More than a few people around here have commented that Barack Obama’s Inaugural Address constituted the return of the Enlightenment. His assertions of constitutional values, universal aspirations, the re-establishment of science as the basis for policy, even his scriptural invocation of putting aside childish things, reminded some of Immanuel Kant’s very definition: “Enlightenment is man’s emergence from his self-incurred immaturity.” In other words, the childishness that we ought set aside was produced by those whom we let rule over us. It is not natural, but rather a stupor we let others induce upon us. (See, just thinking about the speech gets you writing complex clauses.) So the speech was marking the end of that rule and its accompanying immaturity.

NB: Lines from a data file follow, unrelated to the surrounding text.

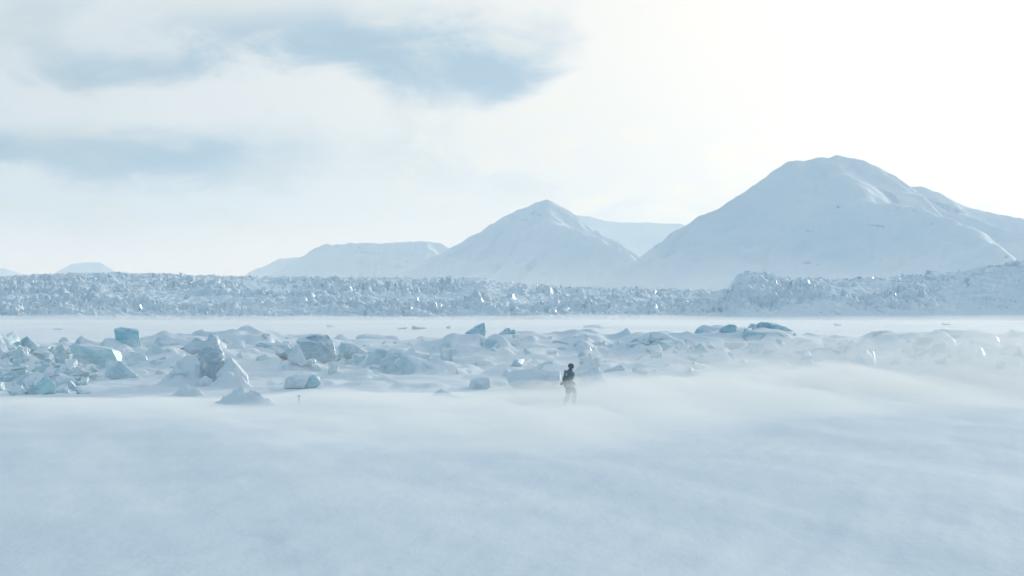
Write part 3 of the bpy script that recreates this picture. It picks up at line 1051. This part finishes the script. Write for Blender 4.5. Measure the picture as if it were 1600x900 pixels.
# jacket skirt over the hips, with its pale hem
hem = [(-0.03, 0, 1.08), (-0.03, 0, 0.84)]


def ring_tube(name, rings, mat, parent, seg=24, amp=0.012):
    vs, fs = [], []
    for k, (cx, cyy, z, rx, ry) in enumerate(rings):
        for i in range(seg):
            a = 2 * math.pi * i / seg
            w = 1 + amp * 8 * mnoise.noise(Vector((math.cos(a) * 2, math.sin(a) * 2, z * 6)))
            vs.append((cx + rx * math.cos(a) * w, cyy + ry * math.sin(a) * w, z))
    for k in range(len(rings) - 1):
        for i in range(seg):
            j = (i + 1) % seg
            fs.append((k * seg + i, k * seg + j, (k + 1) * seg + j, (k + 1) * seg + i))
    return mesh_obj(name, vs, fs, mat, parent)


ring_tube('jacket_skirt', [(-0.02, 0, 0.84, 0.20, 0.235), (-0.03, 0, 0.90, 0.205, 0.235), (-0.02, 0, 1.0, 0.19, 0.215), (-0.02, 0, 1.12, 0.175, 0.20), (-0.02, 0, 1.17, 0.15, 0.18)], M_jacket, person)
ring_tube('pale_hem', [(0.0, -0.005, 0.84, 0.212, 0.25), (0.0, -0.005, 0.90, 0.214, 0.252), (-0.005, -0.005, 0.955, 0.21, 0.245), (-0.01, 0, 0.985, 0.19, 0.22)], M_pale_cloth, person)
hat = ball('hat', (0.082, 0, 1.735), (0.245, 0.225, 0.20), M_hat, person, 1, 0.01)
ring_tube('hat_cuff', [(0.083, 0, 1.675, 0.125, 0.116), (0.083, 0, 1.70, 0.132, 0.122), (0.083, 0, 1.735, 0.130, 0.120), (0.083, 0, 1.75, 0.120, 0.110)], M_hat, hat, amp=0.003)
ball('nose', (0.19, 0, 1.635), (0.05, 0.035, 0.055), M_hat, person)
gg = ball('goggles', (0.165, 0, 1.672), (0.075, 0.17, 0.075), M_lens, person, squash=0.7)
# collar and mittens
ring_tube('collar', [(0.035, 0, 1.47, 0.125, 0.135), (0.05, 0, 1.54, 0.105, 0.105), (0.06, 0, 1.58, 0.10, 0.10)], M_jacket, person)


def mitten(w, d, side):
    d = Vector(d).normalized()
    s = Vector((0, 0, 1)) if abs(d.z) < 0.8 else Vector((1, 0, 0))
    p = [Vector(w) - d * 0.04, Vector(w) + d * 0.04, Vector(w) + d * 0.10, Vector(w) + d * 0.155 + s * -0.015]
    th = [Vector(w) + d * 0.03 + s * 0.03, Vector(w) + d * 0.075 + s * 0.065, Vector(w) + d * 0.11 + s * 0.07]
    fing = []
    pts = [tuple(q) + (r,) for q, r in zip(p, (0.055, 0.052, 0.050, 0.034))] + [tuple(q) + (r,) for q, r in zip(th, (0.03, 0.024, 0.018))]
    return skin('mitten', pts, [(0, 1), (1, 2), (2, 3), (1, 4), (4, 5), (5, 6)], M_boot, person)


mitten((-0.28, -0.25, 0.985), (-1, 0, -0.12), -1)
mitten((0.18, 0.195, 1.01), (0.8, -0.5, -0.5), 1)

# backpack
pack = empty('backpack', person.location + Vector((-0.05, 0, 1.0)), 'dark teal backpack worn by the walker', 'backpack')
pack.rotation_euler = (0, R(4), R(8))
bag = ball('bag', (-0.09, 0, 0.22), (0.21, 0.36, 0.56), M_pack, pack, 3, 0.03, 0.55, 28)
ball('lid', (-0.085, 0, 0.475), (0.21, 0.33, 0.13), M_pack, pack, 4, 0.015, 0.6)
ball('front_pocket', (-0.18, 0, 0.14), (0.09, 0.27, 0.30), M_pack, pack, 5, 0.015, 0.6)
ball('side_pocket', (-0.08, -0.18, 0.10), (0.15, 0.08, 0.22), M_rime, pack, 6, 0.01, 0.6)
ball('rolled_mat', (-0.09, -0.165, 0.37), (0.10, 0.09, 0.13), M_rime, pack, 7, 0.012, 0.7)
for sy in (-1, 1):
    skin('strap', [(-0.03, 0.11 * sy, 0.46, 0.03, 0.02), (0.08, 0.13 * sy, 0.52, 0.03, 0.02), (0.22, 0.13 * sy, 0.46, 0.03, 0.02), (0.25, 0.14 * sy, 0.32, 0.03, 0.02), (0.16, 0.18 * sy, 0.14, 0.025, 0.018), (0.0, 0.17 * sy, 0.04, 0.02)],
         [(0, 1), (1, 2), (2, 3), (3, 4), (4, 5)], M_rime if sy < 0 else M_pack, pack)

# marker stake
sy_ = hit(467, 630)
sx_ = at(467, 630, sy_)[0]
stake = empty('marker_stake', (sx_, sy_, float(gz(sx_, sy_))), 'tiny dark marker stake with a cross bar standing in the snow', 'stake')
skin('pole', [(0, 0, -0.15, 0.018), (0.005, 0, 0.1, 0.017), (0.0, 0, 0.30, 0.016)], [(0, 1), (1, 2)], M_wood, stake, levels=1)
skin('cross_bar', [(-0.075, 0, 0.295, 0.022), (0.0, -0.005, 0.30, 0.026), (0.075, 0, 0.29, 0.02)], [(0, 1), (1, 2)], M_wood, stake, levels=1)
ball('knot', (0.003, 0, 0.18), (0.075, 0.07, 0.06), M_wood, stake, 2, 0.01)
ball('knot', (0.0, 0, 0.07), (0.07, 0.07, 0.05), M_wood, stake, 3, 0.01)

# ------------------------------------------------------------------ drifting snow near the ground and the haze of the air
def volume_material(name, density, aniso, col=(0.97, 0.966, 0.945, 1)):
    m = bpy.data.materials.new(name)
    m.use_nodes = True
    t = m.node_tree
    t.nodes.clear()
    o = t.nodes.new('ShaderNodeOutputMaterial')
    v = t.nodes.new('ShaderNodeVolumePrincipled')
    v.inputs['Color'].default_value = col
    v.inputs['Density'].default_value = density
    v.inputs['Anisotropy'].default_value = aniso
    v.inputs['Density Attribute'].default_value = ''
    t.links.new(v.outputs[0], o.inputs['Volume'])
    return m


def drift(name, tmax, rows, thick, mat, cols=200):
    """a closed sheet of blown snow: its thickness above the ground comes from thick(px-like bearing, X, Y)"""
    T = np.linspace(-tmax, tmax, cols)
    TT, YY = np.meshgrid(T, rows)
    X = TT * YY
    g = blur(gz(X, YY), 4)
    th = thick(800 + F * TT, X, YY)
    th[0, :] = th[-1, :] = -0.2; th[:, 0] = th[:, -1] = -0.2
    top = g + np.maximum(th, -0.2)
    bot = g - 1.2
    nr, nc = X.shape
    v1 = np.stack([X, YY, top], -1).reshape(-1, 3); v2 = np.stack([X, YY, bot], -1).reshape(-1, 3)
    f = grid_faces(nr, nc)
    n = nr * nc
    faces = [f, f[:, ::-1] + n]
    idx = np.arange(n).reshape(nr, nc)
    loop = np.concatenate([idx[0, :-1], idx[:-1, -1], idx[-1, :0:-1], idx[:0:-1, 0]])
    nxt = np.roll(loop, -1)
    faces.append(np.stack([nxt, loop, loop + n, nxt + n], -1))
    o = mesh_obj(name, np.vstack([v1, v2]), np.vstack(faces), mat)
    tag(o, kind='stuff')
    return o


V_low = volume_material('blown_snow_dense', 0.17, 0.2)
V_mid = volume_material('blown_snow_light', 0.05, 0.25)
V_thin = volume_material('blown_snow_wisps', 0.06, 0.2)
V_far = volume_material('blown_snow_far', 0.0045, 0.45)


def th_low(px, X, Y):
    yn = np.interp(px, [-100, 0, 300, 600, 850, 1100, 1600, 1700], [84, 84, 84, 83, 82, 91, 110, 113]) + 7 * fbm(X / 16, Y / 30, 3, 505)
    h = np.interp(px, [-100, 0, 350, 600, 800, 900, 1100, 1300, 1700], [0.12, 0.15, 0.30, 0.52, 0.85, 1.08, 1.05, 1.2, 1.2])
    n = 1 + 0.6 * fbm(X / 5 + 0.06 * Y, Y / 22, 5, 501, 0.6)
    yf = np.interp(px, [900, 1200], [108, 120])
    e = sst(Y, yn - 16, yn + 14) * (1 - sst(Y, yf - 5, yf + 7))
    return h * n * e - 0.03


def th_mid(px, X, Y):
    h = np.interp(px, [-100, 500, 800, 1000, 1200, 1400, 1700], [0.0, 0.08, 0.3, 0.6, 1.5, 2.1, 2.3])
    n = 1 + 0.75 * fbm(X / 7 + 0.05 * Y, Y / 28, 5, 511, 0.6)
    e = sst(Y, 96, 122) * (1 - sst(Y, 132, 150))
    return h * n * e - 0.05


def th_thin(px, X, Y):
    n = fbm(X / 2.4 + Y / 17, Y / 46, 5, 521, 0.58)
    n2 = fbm(X / 6 - Y / 30, Y / 70, 4, 525, 0.55)
    e = sst(Y, 30, 42) * (1 - sst(Y, 95, 110))
    return (0.11 * n + 0.10 * n2 + np.interp(px, [600, 1400], [0.035, 0.0])) * e - 0.012


def th_far(px, X, Y):
    n = 1 + 0.4 * fbm(X / 50, Y / 60, 3, 531)
    return (0.7 * sst(Y, 176, 230) * (1 - sst(Y, 640, 740)) + 1.1 * sst(Y, 540, 690) * (1 - sst(Y, 715, 780))) * n - 0.05


drift('drifting_snow', 0.25, np.linspace(60, 128, 130), th_low, V_low)
drift('drifting_snow', 0.25, np.linspace(92, 152, 90), th_mid, V_mid)
V_fveil = volume_material('blown_snow_bay', 0.00042, 0.25)
drift('drifting_snow', 0.27, np.linspace(260, 700, 60), lambda px, X, Y: 15 * sst(Y, 270, 420) * (1 - 0.93 * sst(Y, 600, 690)) * (1 + 0.25 * fbm(X / 40, Y / 90, 4, 561)) - 0.05, V_fveil, 120)
V_veil = volume_material('blown_snow_veil', 0.0042, 0.25)


def th_veil(px, X, Y):
    return 2.6 * (1 + 0.3 * fbm(X / 20, Y / 14, 3, 541)) * sst(Y, 66, 98) * (1 - sst(Y, 128, 150)) - 0.05


drift('drifting_snow', 0.25, np.linspace(64, 152, 80), th_veil, V_veil)
drift('drifting_snow', 0.25, np.linspace(28, 112, 190), th_thin, V_thin, 320)
drift('drifting_snow', 0.26, np.concatenate([np.linspace(172, 260, 30)[:-1], np.linspace(260, 805, 100)]), th_far, V_far)

# blown snow filling the valley behind the glacier, at the feet of the mountains
V_valley = volume_material('blown_snow_valley', 9.0e-5, 0.3)
drift('drifting_snow', 0.30, np.linspace(1650, 4900, 60), lambda px, X, Y: 48 * sst(Y, 1700, 2600) * (1 - sst(Y, 4100, 4850)) * (1 + 0.3 * fbm(X / 300, Y / 500, 3, 551)) - 1, V_valley, 60)

# the air itself
bm = bmesh.new()
bmesh.ops.create_cube(bm, size=1.0)
me = bpy.data.meshes.new('haze')
bm.to_mesh(me); bm.free()
me.materials.append(volume_material('haze_air', 5.3e-5, 0.3, (0.90, 0.97, 1.0, 1)))
hz = bpy.data.objects.new('haze', me)
C.objects.link(hz)
hz.scale = (56000, 56000, 620)
hz.location = (0, 0, 310 - 9)
tag(hz, kind='stuff')
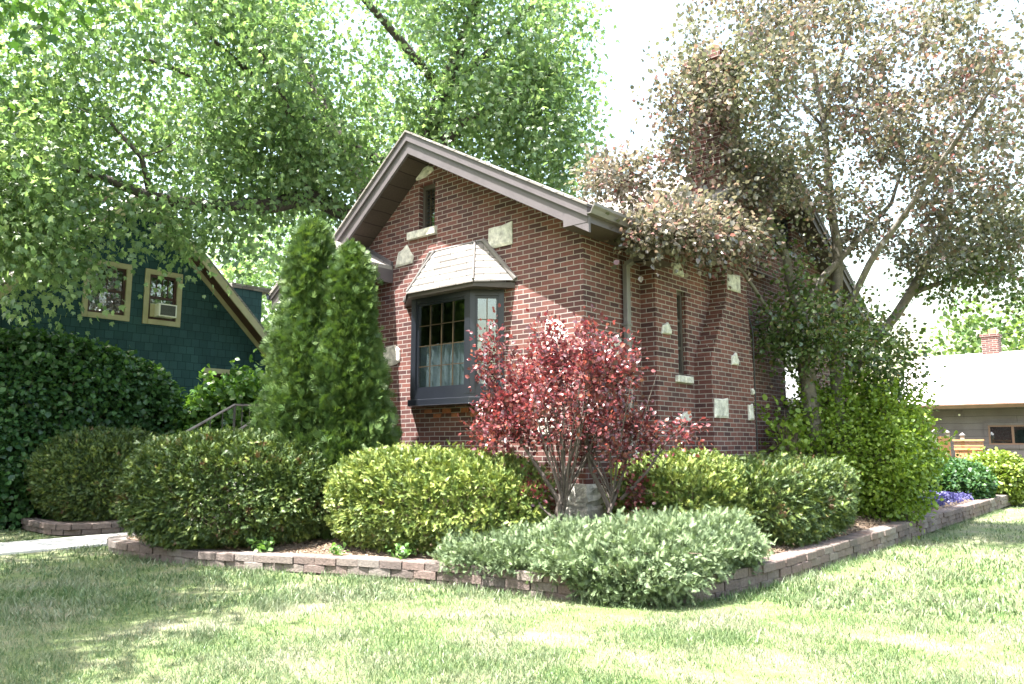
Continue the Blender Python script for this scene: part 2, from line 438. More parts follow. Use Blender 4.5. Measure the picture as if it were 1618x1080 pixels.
tv = np.array([(-.16,-.5,0),(.16,-.5,.03),(.12,.5,.05),(-.13,.5,0)]); tfq = [(0,1,2,3)]
ax = unit(RNG.normal(size=P.shape) * np.array([1,1,.25])); nn = unit(np.array([0,0,1.]) + RNG.normal(size=P.shape)*.35)
V, F = scatter(tv, tfq, P, ax, nn, RNG.uniform(.025,.07,len(P)))
tag(np_mesh('mulch', V, F, M['chip']), 'scattered brown wood chip mulch on the planting bed', 'mulch', kind='stuff')

# concrete walk with joints
mb = MB()
yy = -6.
while yy < 6.9:
    mb.add([(-14.0,yy+.006,.03),(-12.62,yy+.006,.03),(-12.62,yy+1.3,.03),(-14.0,yy+1.3,.03)], [(0,1,2,3)])
    mb.add([(-14.0,yy+.006,-.02),(-12.62,yy+.006,-.02),(-12.62,yy+.006,.03),(-14.0,yy+.006,.03)], [(0,1,2,3)])
    mb.add([(-12.62,yy+.006,-.02),(-12.62,yy+1.3,-.02),(-12.62,yy+1.3,.03),(-12.62,yy+.006,.03)], [(0,1,2,3)]); yy += 1.31
walk = mb.build('walkway', M['concrete']); tag(walk, kind='structure')

# ------------------------------------------------------------------ brick house
XR, YF = -5.741, 7.96            # corner of the front gable
XB, YB = -5.509, 9.321           # stair bump-out on the side
XC, YC, YC2 = -5.239, 10.396, 11.79   # chimney breast
XL = -10.05
AP = (-8.63, 6.215); SR, SL = .55, .77
def ztop(x): return AP[1] - SR*(x-AP[0]) if x > AP[0] else AP[1] - SL*(AP[0]-x)
H = empty('brick_house', (-8, 9, 0))
tag(H, 'red brick bungalow with front gable, bay window and scattered white limestone blocks', 'house')

# front gable wall with attic window hole and the bay opening
aw = (-8.86, -8.50, 4.80, 5.53)
bay_in = (-8.85, -7.2, 2.2, 3.66)
outer = [(XL,.1),(XR,.1),(XR,4.19),(XR,ztop(XR)-.1),(AP[0],AP[1]-.1),(XL,ztop(XL)-.1)]
rect = lambda a: [(a[0],a[2]),(a[1],a[2]),(a[1],a[3]),(a[0],a[3])]
MB().holed(outer, [rect(aw), rect(bay_in)], lambda u, v: (u, YF, v)).build('wall', M['brick'], H)
def reveal(mb, a, y0, y1):
    x0,x1,z0,z1 = a
    mb.add([(x0,y0,z0),(x0,y1,z0),(x0,y1,z1),(x0,y0,z1)], [(0,1,2,3)]); mb.add([(x1,y0,z0),(x1,y1,z0),(x1,y1,z1),(x1,y0,z1)], [(0,1,2,3)])
    mb.add([(x0,y0,z1),(x1,y0,z1),(x1,y1,z1),(x0,y1,z1)], [(0,1,2,3)]); mb.add([(x0,y0,z0),(x1,y0,z0),(x1,y1,z0),(x0,y1,z0)], [(0,1,2,3)])
# side walls
sw = MB()
sw.add([(XR,YF,.1),(XR,YB,.1),(XR,YB,4.4),(XR,YF,4.4)], [(0,1,2,3)])
sw.add([(XR,YB,.1),(XB,YB,.1),(XB,YB,4.4),(XR,YB,4.4)], [(0,1,2,3)])
RX, RY0, RZ0, RS, RYR = -5.1, 8.75, 4.22, .56, 13.2      # cross gable: rake plane, eave, slope, ridge
def zr(y): return RZ0 + RS*(y-RY0) if y < RYR else RZ0 + RS*(2*RYR-RY0-y)
slit = (9.92, 10.17, 2.49, 3.73); w2 = (13.75, 14.9, 2.3, 3.45); uw = (13.55, 14.35, 5.1, 5.75)
YE = 17.4
sw.holed([(YB,.1),(YE,.1),(YE,zr(YE)-.1),(RYR,zr(RYR)-.1),(YB,zr(YB)-.1)], [rect(slit), rect(w2), rect(uw)], lambda u, v: (XB, u, v))
for a in (slit, w2, uw):
    y0,y1,z0,z1 = a; d = XB - .14
    for q in ([(XB,y0,z0),(d,y0,z0),(d,y0,z1),(XB,y0,z1)],[(XB,y1,z0),(d,y1,z0),(d,y1,z1),(XB,y1,z1)],[(XB,y0,z1),(XB,y1,z1),(d,y1,z1),(d,y0,z1)],[(XB,y0,z0),(XB,y1,z0),(d,y1,z0),(d,y0,z0)]): sw.add(q, [(0,1,2,3)])
sw.add([(XB,YE,.1),(-14,YE,.1),(-14,YE,4.2),(XB,YE,4.2)], [(0,1,2,3)])
sw.add([(XL,YF,.1),(XL,YE,.1),(XL,YE,4.9),(XL,YF,4.9)], [(0,1,2,3)])
rv = MB(); reveal(rv, aw, YF, YF+.16)
sw.add(rv.v, rv.f)
sw.build('wall', M['brick'], H)

# chimney: wide breast, stepped brick shoulder, stack above the roof, corbelled top
ch = MB()
ch.box(-6.3, XC, YC, YC2, .1, 2.78)
steps = 11
for i in range(steps):
    z0 = 2.78 + i*.0855; y0 = YC + .56*(i+.6)/steps; y1 = YC2 - .1*(i+1)/steps
    ch.box(-6.3, XC - .002*(i % 2), y0, y1, z0, z0+.0855)
ch.box(-5.78, XC-.003, YC+.565, YC2-.11, 2.78+steps*.0855, 7.45)
ch.box(-5.81, XC+.03, YC+.535, YC2-.08, 7.45, 7.58); ch.box(-5.84, XC+.06, YC+.505, YC2-.05, 7.58, 7.72)
chim = ch.build('chimney', M['brick'], H)
MB().box(-5.70,-5.35,YC+.65,YC2-.2,7.72,7.80).build('chimney_cap', M['concrete'], chim, .01)
MB().tube([(-5.52,YC+.95,7.8),(-5.52,YC+.95,8.02)], .1, 12).build('flue', M['wood'], chim)

# limestone accents (rough, slightly proud of the brick)
def stone(c, w, h, plane, pr=.03, seed=0, shape=None, lab=None):
    rr = random.Random(seed)
    if shape is None:
        n = 11; shape = []
        for i in range(n):
            a = 2*math.pi*i/n + rr.uniform(-.12,.12)
            ca, sa = math.cos(a), math.sin(a); k = 1/max(abs(ca), abs(sa))**.75
            shape.append((ca*k*.5*rr.uniform(.9,1.06), sa*k*.5*rr.uniform(.9,1.06)))
    pts = [(c[0]+x*w, c[1]+y*h) for x, y in shape]
    n = len(pts)
    f3 = (lambda u, v, d: (u, YF - d, v)) if plane == 'f' else (lambda u, v, d: (plane + d, u, v))
    cx = sum(p[0] for p in pts)/n; cy = sum(p[1] for p in pts)/n
    v = [f3(*p, -.01) for p in pts] + [f3(*p, pr*.6) for p in pts] + [f3(cx+(p[0]-cx)*.82+rr.uniform(-.008,.008), cy+(p[1]-cy)*.82, pr*rr.uniform(.9,1.3)) for p in pts] + [f3(cx, cy, pr*1.2)]
    f = [(r*n+i, r*n+(i+1)%n, (r+1)*n+(i+1)%n, (r+1)*n+i) for r in (0,1) for i in range(n)] + [(2*n+i, 2*n+(i+1)%n, 3*n) for i in range(n)]
    o = MB().add(v, f).build('accent_stone', M['stone'], H)
    return o
oval = [(-.5,-.35),(-.48,-.05),(-.3,.25),(-.05,.45),(.25,.5),(.45,.3),(.5,.05),(.35,-.15),(.1,-.3),(-.2,-.4)]
hs = [(-.5,-.5),(.42,-.45),(.5,-.15),(.3,.15),(.12,.5),(-.1,.3),(-.35,.2),(-.42,-.1)]
rc = [(-.5,-.5),(.5,-.48),(.5,.5),(.1,.42),(-.45,.42)]
tz = [(-.5,-.5),(.5,-.5),(.38,.1),(.15,.5),(-.4,.4)]
stone((-8.75,5.70),.42,.20,'f',seed=1,shape=oval); stone((-9.17,4.46),.42,.33,'f',seed=2,shape=hs); stone((-7.16,4.42),.46,.33,'f',seed=3,shape=rc)
stone((-9.43,2.9),.42,.32,'f',seed=4); stone((-9.53,1.98),.40,.26,'f',seed=5,shape=tz); stone((-6.2,2.93),.34,.36,'f',seed=6); stone((-6.35,1.75),.30,.26,'f',seed=16)
stone((8.69,2.8),.28,.25,XR,seed=7); stone((9.59,3.13),.28,.18,XB,seed=8,shape=hs); stone((9.97,4.04),.30,.18,XB,seed=9,shape=tz)
stone((11.2,4.0),.42,.28,XC,seed=10,shape=rc); stone((11.14,2.81),.25,.2,XC,seed=11,shape=hs); stone((10.63,2.05),.44,.30,XC,seed=12,shape=rc)
stone((11.62,2.02),.16,.26,XC,seed=13,shape=rc); stone((10.07,1.89),.34,.2,XB,seed=14,shape=oval); stone((11.72,2.34),.09,.1,XC,seed=15); stone((9.0,1.36),.36,.2,XR,seed=17)
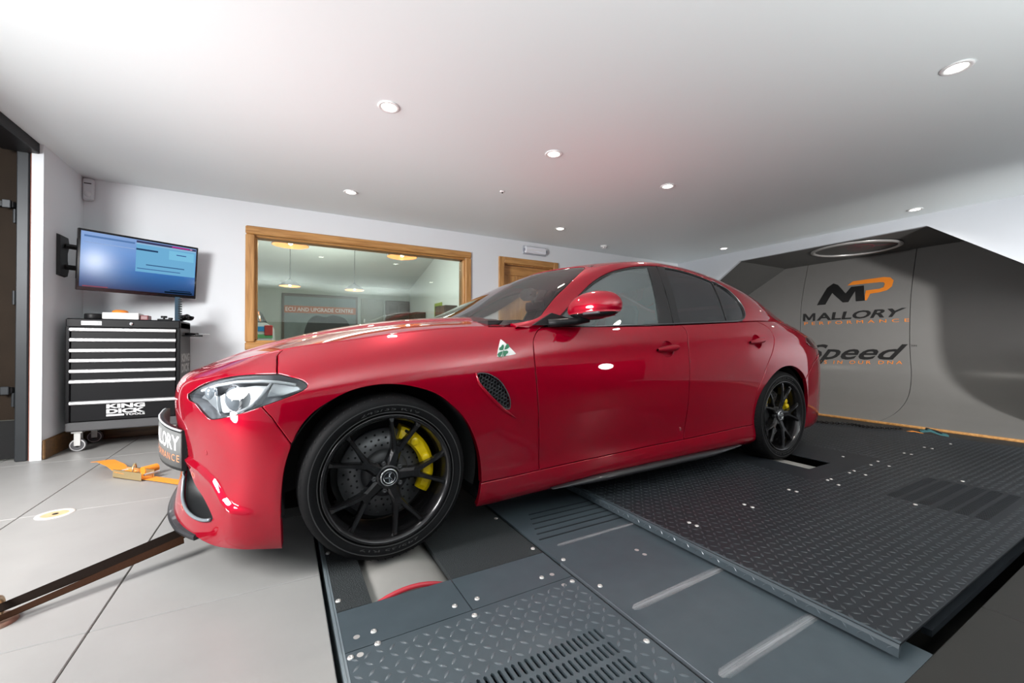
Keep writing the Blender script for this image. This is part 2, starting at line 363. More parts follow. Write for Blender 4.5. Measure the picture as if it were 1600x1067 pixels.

Copying the President’s speech patterns is just another way expressing admiration. If Obama revived the Enlightenment, he did so by rallying a vast crowd, not the usual way of spreading rationalism. The thrill of hearing the inaugural speech was in being reminded why one had voted for him, that he is articulate beyond most speakers you hear in public, I worried that his earnestness will wear on people, that the public will in a short time want some happy news. He was wisely kept out of sight during the transition, so that his appearance revived the enthusiasm felt at the election, though this time without the immediate anxiety that it could all go wrong. Having been contested for the last two years, this time the revival of the Enlightenment was secured not only by debate and reflection, but by rhetoric, pageantry and the long-term stability of the government-- a touch of the baroque.